TASK PROMPT -
Reproduce the listing below exactly, beginning with its first line and ending with the line that holds "PI = math.pi"; pictures are not part of the copy.

SOURCE MATERIAL -
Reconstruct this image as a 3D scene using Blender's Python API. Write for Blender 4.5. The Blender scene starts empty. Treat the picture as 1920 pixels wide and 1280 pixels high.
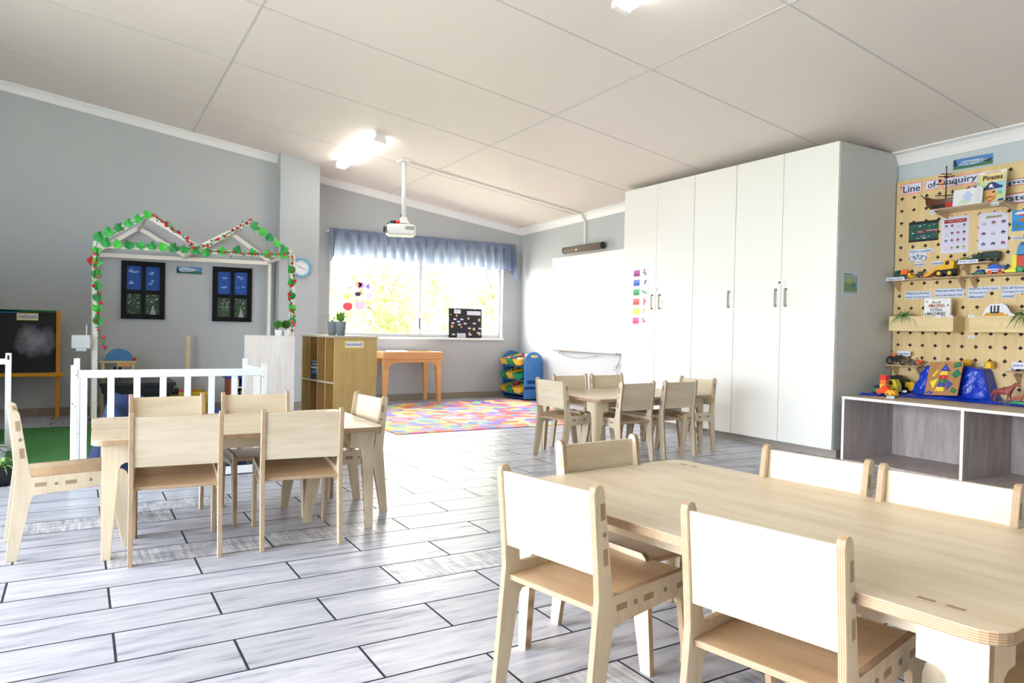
import bpy, bmesh, math, random
from mathutils import Vector, Matrix
random.seed(7)
C = bpy.context.scene.collection
sc = bpy.context.scene
PI = math.pi

# ---------------------------------------------------------------- camera
F = 1352.5                       # focal length in pixels of the 1920 px wide frame
YAW, PITCH, ROLL = math.radians(30.9645), math.radians(-0.8831), math.radians(1.188)
_f = Vector((math.sin(YAW)*math.cos(PITCH), math.cos(YAW)*math.cos(PITCH), math.sin(PITCH)))
_r0 = Vector((math.cos(YAW), -math.sin(YAW), 0)); _u0 = _r0.cross(_f)
_r = math.cos(ROLL)*_r0 + math.sin(ROLL)*_u0
_u = -math.sin(ROLL)*_r0 + math.cos(ROLL)*_u0
EYE = Vector((0, 0, 1.0))
cd = bpy.data.cameras.new('camera'); cam = bpy.data.objects.new('camera', cd); C.objects.link(cam)
cd.sensor_width = 36; cd.lens = F/1920*36; cd.clip_start = .02; cd.clip_end = 200
cam.matrix_world = Matrix(((_r.x, _u.x, -_f.x, EYE.x), (_r.y, _u.y, -_f.y, EYE.y), (_r.z, _u.z, -_f.z, EYE.z), (0, 0, 0, 1)))
sc.camera = cam
def at(px, py, axis, val):
    """point of the plane x|y|z = val that lies behind a pixel of the photograph"""
    d = _f + _r*((px-960)/F) - _u*((py-640)/F)
    return EYE + d*((val-EYE[axis])/d[axis])

# ---------------------------------------------------------------- light
sc.view_settings.view_transform = 'Standard'; sc.view_settings.look = 'None'
sc.view_settings.gamma = 1.0; sc.view_settings.use_curve_mapping = False
sc.view_settings.exposure = 0.3
W = bpy.data.worlds.new('sky'); sc.world = W; W.use_nodes = True
nt = W.node_tree; nt.nodes.clear()
wo = nt.nodes.new('ShaderNodeOutputWorld'); bg = nt.nodes.new('ShaderNodeBackground')
tc = nt.nodes.new('ShaderNodeTexCoord'); sx = nt.nodes.new('ShaderNodeSeparateXYZ')
nt.links.new(tc.outputs['Generated'], sx.inputs[0])
mr = nt.nodes.new('ShaderNodeMapRange'); mr.inputs[1].default_value = -.3; mr.inputs[2].default_value = .6
nt.links.new(sx.outputs['Y'], mr.inputs[0])
mx = nt.nodes.new('ShaderNodeMix'); mx.data_type = 'RGBA'
mx.inputs[6].default_value = (.74, .86, 1.0, 1); mx.inputs[7].default_value = (1.0, .96, .92, 1)
nt.links.new(mr.outputs[0], mx.inputs[0]); nt.links.new(mx.outputs[2], bg.inputs[0])
def wmath(op, a, b):
    x = nt.nodes.new('ShaderNodeMath'); x.operation = op
    for i, v in ((0, a), (1, b)):
        if isinstance(v, (int, float)): x.inputs[i].default_value = v
        else: nt.links.new(v, x.inputs[i])
    return x.outputs[0]
# an open sky, brightest on the yard side (-x) and above the garden (+y)
st = wmath('ADD', wmath('ADD', 4.2, wmath('MULTIPLY', wmath('MAXIMUM', wmath('MULTIPLY', sx.outputs['X'], -1), 0), 9.0)), wmath('MULTIPLY', wmath('MAXIMUM', sx.outputs['Y'], 0), 19.0))
nt.links.new(wmath('MULTIPLY', st, 1.12), bg.inputs[1])
nt.links.new(bg.outputs[0], wo.inputs[0])
def lamp(name, kind, loc, energy, color=(1, 1, 1), rot=(0, 0, 0), sx_=1, sy_=1, angle=None, portal=False):
    l = bpy.data.lights.new(name, kind); l.energy = energy; l.color = color
    if kind == 'AREA':
        l.shape = 'RECTANGLE'; l.size = sx_; l.size_y = sy_
        if portal: l.cycles.is_portal = True
    if angle is not None: l.angle = angle
    o = bpy.data.objects.new(name, l); o.location = loc; o.rotation_euler = rot; C.objects.link(o)
    return o
lamp('sun', 'SUN', (0, 0, 20), 6.0, (1, .96, .88), (math.radians(28), 0, math.radians(8)), angle=math.radians(2))
lamp('window_portal', 'AREA', (4.1, 9.56, 1.45), 1, rot=(-PI/2, 0, 0), sx_=2.66, sy_=1.2, portal=True)
lamp('door_portal', 'AREA', (-3.1, 2.85, 1.2), 1, rot=(0, -PI/2, 0), sx_=2.3, sy_=5.1, portal=True)

# ---------------------------------------------------------------- colours and materials
def lin(c):
    return tuple(((v/255)/12.92 if v/255 <= .04045 else ((v/255+.055)/1.055)**2.4) for v in c)
MATS = {}
class NT:
    def __init__(s, name, rough=.5, metal=0, spec=.5):
        s.m = bpy.data.materials.new(name); s.m.use_nodes = True; s.t = s.m.node_tree
        s.b = s.t.nodes['Principled BSDF']; s.b.inputs['Roughness'].default_value = rough
        s.b.inputs['Metallic'].default_value = metal; s.b.inputs['Specular IOR Level'].default_value = spec
        MATS[name] = s.m
    def n(s, typ, **kw):
        x = s.t.nodes.new(typ)
        for k, v in kw.items(): setattr(x, k, v)
        return x
    def l(s, a, b): s.t.links.new(a, b)
    def val(s, inp, v):
        if isinstance(v, (int, float)): inp.default_value = v
        else: s.l(v, inp)
    def math(s, op, a, b=0, c=0):
        x = s.n('ShaderNodeMath', operation=op); s.val(x.inputs[0], a); s.val(x.inputs[1], b); s.val(x.inputs[2], c)
        return x.outputs[0]
    def coord(s, kind='Object'): return s.n('ShaderNodeTexCoord').outputs[kind]
    def mapping(s, vec, scale=(1, 1, 1), loc=(0, 0, 0), rot=(0, 0, 0)):
        x = s.n('ShaderNodeMapping'); s.l(vec, x.inputs[0]); x.inputs['Scale'].default_value = scale
        x.inputs['Location'].default_value = loc; x.inputs['Rotation'].default_value = rot; return x.outputs[0]
    def noise(s, vec, scale, detail=3, rough=.5):
        x = s.n('ShaderNodeTexNoise'); s.l(vec, x.inputs['Vector']); x.inputs['Scale'].default_value = scale
        x.inputs['Detail'].default_value = detail; x.inputs['Roughness'].default_value = rough; return x.outputs['Fac']
    def ramp(s, fac, stops):
        x = s.n('ShaderNodeValToRGB'); s.l(fac, x.inputs[0]); e = x.color_ramp.elements
        while len(e) < len(stops): e.new(.5)
        for q, (p, c) in zip(e, stops): q.position = p; q.color = (*lin(c), 1)
        return x.outputs[0]
    def mix(s, fac, a, b):
        x = s.n('ShaderNodeMix', data_type='RGBA'); s.val(x.inputs[0], fac)
        for i, v in ((6, a), (7, b)):
            if isinstance(v, tuple): x.inputs[i].default_value = (*lin(v), 1)
            else: s.l(v, x.inputs[i])
        return x.outputs[2]
    def base(s, v):
        if isinstance(v, tuple): s.b.inputs['Base Color'].default_value = (*lin(v), 1)
        else: s.l(v, s.b.inputs['Base Color'])
        return s
    def bump(s, h, strength=.2, dist=.002):
        x = s.n('ShaderNodeBump'); x.inputs['Strength'].default_value = strength; x.inputs['Distance'].default_value = dist
        s.l(h, x.inputs['Height']); s.l(x.outputs[0], s.b.inputs['Normal']); return s
def attr_mat(name, rough, spec=.5, metal=0):
    s = NT(name, rough, metal, spec); a = s.n('ShaderNodeAttribute', attribute_name='Col')
    s.l(a.outputs['Color'], s.b.inputs['Base Color']); return s
attr_mat('plastic', .32); attr_mat('matte', .75, .3); attr_mat('metal_tinted', .35, metal=1)
s = attr_mat('paper', .55, .4)
s = attr_mat('leafy', .5)
s.b.inputs['Transmission Weight'].default_value = 0
s = NT('garden_leaf', .5); a = s.n('ShaderNodeAttribute', attribute_name='Col')
tr = s.n('ShaderNodeBsdfTranslucent'); mxs = s.n('ShaderNodeMixShader'); mxs.inputs[0].default_value = .45
s.l(a.outputs['Color'], s.b.inputs['Base Color']); s.l(a.outputs['Color'], tr.inputs[0])
out = s.t.nodes['Material Output']; s.l(s.b.outputs[0], mxs.inputs[1]); s.l(tr.outputs[0], mxs.inputs[2]); s.l(mxs.outputs[0], out.inputs[0])

def wood(name, c1, c2, axis, rough=.42, knots=True, sc_=1.0):
    s = NT(name, rough); o = s.coord(); inf = s.n('ShaderNodeObjectInfo')
    add = s.n('ShaderNodeVectorMath', operation='ADD'); s.l(o, add.inputs[0])
    cmb = s.n('ShaderNodeCombineXYZ'); r10 = s.math('MULTIPLY', inf.outputs['Random'], 9)
    for i in range(3): s.l(r10, cmb.inputs[i])
    s.l(cmb.outputs[0], add.inputs[1])
    k = [9*sc_, 9*sc_, 9*sc_]; k[axis] = 1.3*sc_
    v = s.mapping(add.outputs[0], tuple(k))
    n1 = s.noise(v, 1.6, 4, .6); k2 = [110*sc_]*3; k2[axis] = 6*sc_
    n2 = s.noise(s.mapping(add.outputs[0], tuple(k2)), 1, 2)
    f = s.math('ADD', s.math('MULTIPLY', n1, .75), s.math('MULTIPLY', n2, .3))
    s.base(s.ramp(f, [(.32, c2), (.62, c1)])); return s
BIRCH, BIRCH2 = (222, 207, 181), (202, 183, 152)
wood('birch_x', BIRCH, BIRCH2, 0); wood('birch_y', BIRCH, BIRCH2, 1); wood('birch_z', BIRCH, BIRCH2, 2)
wood('seat_ply', (206, 176, 140), (186, 150, 112), 0, .38)
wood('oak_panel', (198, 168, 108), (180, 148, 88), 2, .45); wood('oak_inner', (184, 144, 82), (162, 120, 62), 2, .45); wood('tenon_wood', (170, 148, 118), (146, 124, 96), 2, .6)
wood('pine', (230, 178, 120), (214, 158, 98), 0, .45)
wood('peg_ply', (224, 198, 146), (208, 178, 124), 2, .5); wood('light_ply', (226, 204, 156), (210, 184, 134), 1, .5)
wood('grey_oak', (196, 186, 184), (158, 148, 146), 2, .5, sc_=1.2)
wood('top_oak', (200, 186, 164), (182, 166, 142), 1, .45); wood('white_grain', (240, 234, 228), (224, 214, 206), 2, .5)
wood('cork', (184, 134, 84), (160, 112, 66), 2, .8, sc_=3)
def ply_edge(name, axis):
    s = NT(name, .6); o = s.coord(); sp = s.n('ShaderNodeSeparateXYZ'); s.l(o, sp.inputs[0])
    v = s.math('MULTIPLY', sp.outputs[axis], 2*PI/.0045)
    w_ = s.math('ADD', s.math('MULTIPLY', s.math('SINE', v), .28), .5)
    n = s.noise(s.mapping(o, (30, 30, 30)), 1, 2)
    s.base(s.ramp(s.math('ADD', s.math('MULTIPLY', w_, .7), s.math('MULTIPLY', n, .3)), [(.25, (146, 116, 88)), (.7, (196, 168, 136))]))
for i, a in enumerate('xyz'): ply_edge('edge_'+a, i)
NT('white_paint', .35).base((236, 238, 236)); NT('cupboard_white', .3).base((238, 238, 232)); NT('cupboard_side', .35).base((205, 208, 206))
NT('white_edge', .4).base((244, 240, 236))
s = NT('wall_paint', .6); s.base(s.mix(s.noise(s.coord(), 1.4, 3), (178, 183, 186), (188, 192, 194))); s.bump(s.noise(s.coord(), 120, 2), .1, .001)
s = NT('wall_cool', .6); s.base(s.mix(s.noise(s.coord(), 1.4, 3), (186, 196, 202), (196, 206, 210))); s.bump(s.noise(s.coord(), 120, 2), .1, .001)
s = NT('ceiling_paint', .55); s.base(s.mix(s.noise(s.coord(), .9, 4), (228, 219, 211), (236, 228, 220)))
NT('cornice_paint', .45).base((238, 238, 238)); NT('seam_paint', .5).base((206, 202, 198)); NT('conduit_paint', .5).base((226, 222, 216))
NT('chrome', .25, 1).base((190, 190, 186)); NT('brushed', .4, 1).base((150, 142, 128)); NT('steel_bolt', .35, 1).base((160, 160, 158))
NT('black_frame', .5, 0, .2).base((16, 15, 18)); NT('whiteboard', .18).base((248, 248, 248)); NT('tile_skirt', .5).base((150, 138, 122))
s = NT('plinth_tile', .4); s.base((168, 160, 150))
s = NT('turf', .9); s.base(s.mix(s.noise(s.coord(), 45, 4), (34, 92, 38), (66, 132, 62))); s.bump(s.noise(s.coord(), 300, 2), .5, .004)
s = NT('grass_out', .9); s.base(s.mix(s.noise(s.coord(), 3, 4), (196, 196, 172), (220, 218, 200)))
s = NT('denim', .85); s.base(s.mix(s.noise(s.coord(), 9, 4), (12, 24, 58), (44, 68, 116))); s.bump(s.noise(s.coord(), 14, 3), .6, .02)
s = NT('tarp', .28); s.base(s.mix(s.noise(s.coord(), 6, 3), (6, 44, 168), (14, 66, 206))); s.bump(s.noise(s.mapping(s.coord(), (1, 1, .45)), 14, 3, .45), .8, .03)
s = NT('glass', 0); s.b.inputs['Transmission Weight'].default_value = 1; s.b.inputs['IOR'].default_value = 1.0; s.b.inputs['Specular IOR Level'].default_value = .2; s.base((255, 255, 255))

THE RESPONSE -
Reconstruct this image as a 3D scene using Blender's Python API. Write for Blender 4.5. The Blender scene starts empty. Treat the picture as 1920 pixels wide and 1280 pixels high.
import bpy, bmesh, math, random
from mathutils import Vector, Matrix
random.seed(7)
C = bpy.context.scene.collection
sc = bpy.context.scene
PI = math.pi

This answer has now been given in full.